YOUR INSTRUCTIONS: Copy out the data below verbatim.

RAW DATA:

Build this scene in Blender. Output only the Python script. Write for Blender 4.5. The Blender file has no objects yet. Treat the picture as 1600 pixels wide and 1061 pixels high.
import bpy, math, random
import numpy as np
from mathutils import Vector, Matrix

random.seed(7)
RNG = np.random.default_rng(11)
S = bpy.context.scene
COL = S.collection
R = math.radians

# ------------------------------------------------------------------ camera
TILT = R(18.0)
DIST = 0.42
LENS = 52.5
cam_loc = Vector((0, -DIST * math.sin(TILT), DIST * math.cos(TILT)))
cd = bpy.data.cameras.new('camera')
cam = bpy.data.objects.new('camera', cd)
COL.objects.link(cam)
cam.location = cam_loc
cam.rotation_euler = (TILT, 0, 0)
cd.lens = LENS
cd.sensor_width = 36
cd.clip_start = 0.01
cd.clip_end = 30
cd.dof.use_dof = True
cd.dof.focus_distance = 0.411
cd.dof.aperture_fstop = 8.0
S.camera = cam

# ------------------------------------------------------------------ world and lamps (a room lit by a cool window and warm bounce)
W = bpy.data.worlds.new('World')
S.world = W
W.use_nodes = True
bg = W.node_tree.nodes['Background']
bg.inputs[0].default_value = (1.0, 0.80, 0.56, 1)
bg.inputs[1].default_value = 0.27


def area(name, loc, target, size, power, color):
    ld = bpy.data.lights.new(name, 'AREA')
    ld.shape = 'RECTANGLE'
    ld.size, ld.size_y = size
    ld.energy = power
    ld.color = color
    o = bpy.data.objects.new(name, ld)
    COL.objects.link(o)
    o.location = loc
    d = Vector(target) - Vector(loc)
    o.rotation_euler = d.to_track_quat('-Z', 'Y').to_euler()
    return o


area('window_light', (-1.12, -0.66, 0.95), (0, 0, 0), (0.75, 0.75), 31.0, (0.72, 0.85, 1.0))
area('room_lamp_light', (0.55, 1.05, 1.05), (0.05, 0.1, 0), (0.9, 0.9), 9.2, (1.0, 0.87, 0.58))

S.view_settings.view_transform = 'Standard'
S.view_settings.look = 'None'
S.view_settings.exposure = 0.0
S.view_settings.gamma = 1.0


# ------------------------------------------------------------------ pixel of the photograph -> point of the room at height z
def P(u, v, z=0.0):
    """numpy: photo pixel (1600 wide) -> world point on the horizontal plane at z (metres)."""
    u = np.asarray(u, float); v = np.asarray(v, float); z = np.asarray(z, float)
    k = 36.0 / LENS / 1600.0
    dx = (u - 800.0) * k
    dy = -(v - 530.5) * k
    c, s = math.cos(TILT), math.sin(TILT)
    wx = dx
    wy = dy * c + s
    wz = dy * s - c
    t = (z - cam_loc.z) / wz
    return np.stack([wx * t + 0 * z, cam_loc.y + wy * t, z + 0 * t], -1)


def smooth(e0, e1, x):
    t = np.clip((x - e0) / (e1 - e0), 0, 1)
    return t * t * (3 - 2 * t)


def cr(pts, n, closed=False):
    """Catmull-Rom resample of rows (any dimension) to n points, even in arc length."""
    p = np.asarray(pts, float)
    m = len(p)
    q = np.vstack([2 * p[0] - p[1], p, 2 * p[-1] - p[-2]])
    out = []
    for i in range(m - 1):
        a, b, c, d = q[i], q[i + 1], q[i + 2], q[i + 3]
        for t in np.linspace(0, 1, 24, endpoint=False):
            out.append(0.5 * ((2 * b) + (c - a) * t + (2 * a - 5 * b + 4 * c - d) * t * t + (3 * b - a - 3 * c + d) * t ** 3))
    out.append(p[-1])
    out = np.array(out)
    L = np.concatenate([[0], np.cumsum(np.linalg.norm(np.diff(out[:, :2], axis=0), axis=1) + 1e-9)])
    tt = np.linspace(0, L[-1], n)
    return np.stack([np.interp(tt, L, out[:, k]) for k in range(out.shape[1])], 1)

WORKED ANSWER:
Build this scene in Blender. Output only the Python script. Write for Blender 4.5. The Blender file has no objects yet. Treat the picture as 1600 pixels wide and 1061 pixels high.
import bpy, math, random
import numpy as np
from mathutils import Vector, Matrix

random.seed(7)
RNG = np.random.default_rng(11)
S = bpy.context.scene
COL = S.collection
R = math.radians

# ------------------------------------------------------------------ camera
TILT = R(18.0)
DIST = 0.42
LENS = 52.5
cam_loc = Vector((0, -DIST * math.sin(TILT), DIST * math.cos(TILT)))
cd = bpy.data.cameras.new('camera')
cam = bpy.data.objects.new('camera', cd)
COL.objects.link(cam)
cam.location = cam_loc
cam.rotation_euler = (TILT, 0, 0)
cd.lens = LENS
cd.sensor_width = 36
cd.clip_start = 0.01
cd.clip_end = 30
cd.dof.use_dof = True
cd.dof.focus_distance = 0.411
cd.dof.aperture_fstop = 8.0
S.camera = cam

# ------------------------------------------------------------------ world and lamps (a room lit by a cool window and warm bounce)
W = bpy.data.worlds.new('World')
S.world = W
W.use_nodes = True
bg = W.node_tree.nodes['Background']
bg.inputs[0].default_value = (1.0, 0.80, 0.56, 1)
bg.inputs[1].default_value = 0.27


def area(name, loc, target, size, power, color):
    ld = bpy.data.lights.new(name, 'AREA')
    ld.shape = 'RECTANGLE'
    ld.size, ld.size_y = size
    ld.energy = power
    ld.color = color
    o = bpy.data.objects.new(name, ld)
    COL.objects.link(o)
    o.location = loc
    d = Vector(target) - Vector(loc)
    o.rotation_euler = d.to_track_quat('-Z', 'Y').to_euler()
    return o


area('window_light', (-1.12, -0.66, 0.95), (0, 0, 0), (0.75, 0.75), 31.0, (0.72, 0.85, 1.0))
area('room_lamp_light', (0.55, 1.05, 1.05), (0.05, 0.1, 0), (0.9, 0.9), 9.2, (1.0, 0.87, 0.58))

S.view_settings.view_transform = 'Standard'
S.view_settings.look = 'None'
S.view_settings.exposure = 0.0
S.view_settings.gamma = 1.0


# ------------------------------------------------------------------ pixel of the photograph -> point of the room at height z
def P(u, v, z=0.0):
    """numpy: photo pixel (1600 wide) -> world point on the horizontal plane at z (metres)."""
    u = np.asarray(u, float); v = np.asarray(v, float); z = np.asarray(z, float)
    k = 36.0 / LENS / 1600.0
    dx = (u - 800.0) * k
    dy = -(v - 530.5) * k
    c, s = math.cos(TILT), math.sin(TILT)
    wx = dx
    wy = dy * c + s
    wz = dy * s - c
    t = (z - cam_loc.z) / wz
    return np.stack([wx * t + 0 * z, cam_loc.y + wy * t, z + 0 * t], -1)


def smooth(e0, e1, x):
    t = np.clip((x - e0) / (e1 - e0), 0, 1)
    return t * t * (3 - 2 * t)


def cr(pts, n, closed=False):
    """Catmull-Rom resample of rows (any dimension) to n points, even in arc length."""
    p = np.asarray(pts, float)
    m = len(p)
    q = np.vstack([2 * p[0] - p[1], p, 2 * p[-1] - p[-2]])
    out = []
    for i in range(m - 1):
        a, b, c, d = q[i], q[i + 1], q[i + 2], q[i + 3]
        for t in np.linspace(0, 1, 24, endpoint=False):
            out.append(0.5 * ((2 * b) + (c - a) * t + (2 * a - 5 * b + 4 * c - d) * t * t + (3 * b - a - 3 * c + d) * t ** 3))
    out.append(p[-1])
    out = np.array(out)
    L = np.concatenate([[0], np.cumsum(np.linalg.norm(np.diff(out[:, :2], axis=0), axis=1) + 1e-9)])
    tt = np.linspace(0, L[-1], n)
    return np.stack([np.interp(tt, L, out[:, k]) for k in range(out.shape[1])], 1)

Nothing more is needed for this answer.